I remember the ad(1963) for Dan Flagg. It looked by the ad to be a self syndicsted strip. I too was never able to find any newspapers running the strip. I think the ad was in The Saturday Evening Post.

The Fan With No Name!!! said...

...very interesting & insightful Matt!!!

Westcoast Tony said...

I remember Dan Flagg running in our local paper in the 60s. I also heard the story about it from people in the biz.. that Archie Goodwin wrote it at the time and Williamson (and very possibly Torres) were involved in the art and that the CREEPY story was a roman à clef of a sort. Alden McWilliams seems to have had his hand in there, possibly as an inker?

Anonymous said...

I just came across this blog and had to add some information. Don Sherwood (and his wife Dolly) were good friends of my father, and I knew both of their kids growing up. Don drew my father into one of his "Sergeant Preston of the Yukon" comics. The likeness was excellent and the drawing was of the same quality that appeared in his Dan Flag comics - and there is no way that anyone but Don drew that. You can find a much less biased description of Don's career here:
BTW - apparently Dan Flagg ran in 400 newspapers at it's peak.

Matt Tauber said...

Anonymous - I didn't intend to disparage Sherwood or his art. I wanted to set the record straight as he is one of many erroneously listed somewhere as one of Caniff's assistants.

That's a great story and nice memories that you have. How lucky to be that close to a working cartoonist!

Sherwood did have assistants, but so did many of the greats (including Caniff). I still doubt that Dan Flagg ran in 400 papers or even 100 papers.

will.15 said...

I was around then and it didn't run in any newspapers in Southern California.

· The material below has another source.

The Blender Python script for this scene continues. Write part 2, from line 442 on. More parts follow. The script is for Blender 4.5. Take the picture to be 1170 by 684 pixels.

I don't know what was the case with Dan Flagg, but cartoonists who just signed their names and didn't do any actual work on their comic strips was not an unusual thing. The most famous is Bob Kane. But there are other cartoonists who were actively involved in the early days, like Sydney Smith on The Gumps and Bud Fisher on Mutt and Jeff, who after their strips took off just kept signing their names as ghosts wrote and drew the strips. There was also a period in the fifties where Harvey Kurtzman, Wally Wood, and other EC artists were ghosting Flash Gordon.

Unknown said...

Interesting personal letter from Charles Schulz to Don Sherwood now on sale on eBay.

Letter was written in 1998 and signed "Sparky". Schulz writes that he is glad about the motion picture development of Dan Flagg.

Anonymous said...

Your blog needs more research as Dan Flagg most certainly ran in at least 400 papers at its height. It was also slated to run as a TV series starring Robert Taylor. However, creative differences kept the project grounded. Don Sherwood was and is still a very respected artist and creative talent.

gottago4now said...

I went to school with Don's children. They lived down the road and he was an awesome neighbor.
My late Mother-in-law lunched with Robert Taylor when he came to Oneonta to meet with Don over the Dan Flagg TV series that failed to launch. I have the first strip, I believe, (April 22, 1963) framed and signed and complete with corrections and 'pasted on' copyright as it appears before final printing. It is signed by Don.
I know for a FACT that Dan Flagg was marketed to close to over 500 newspapers and there were many newspapers who turned down the strip. But for every one that turned it down 2 or 3 others picked it up. Sometimes they didn't run for very long, there was the whole anti-war feeling prevalent at the time.
Just because the strip wasn't seen by somebody 50 years ago, or noticed 50 years ago, doesn't mean that it wasn't in close to 400 papers. He (Maj. Dan Flagg)had to be famous as he was recognized by both municipalities and armed services. A hard thing to do for anyone who DOESNT have at least 400 papers subscribing to his adventures.

Matt Tauber said...

Ok, gottago4now, I give. Not having hard evidence either way, I'll bow to the personal experiences of those who knew Don Sherwood and insist "Dan Flagg" was in over 400 newspapers. I'm probably blinded by the scarcity of newspapers these days. When you consider "Peanuts" was once in 2600 newspapers, 400 is reasonable for a lesser known strip.

It sounds like Don was a good person and good friend to you and your family. That strip you have is quite a treasure. Thanks for reading!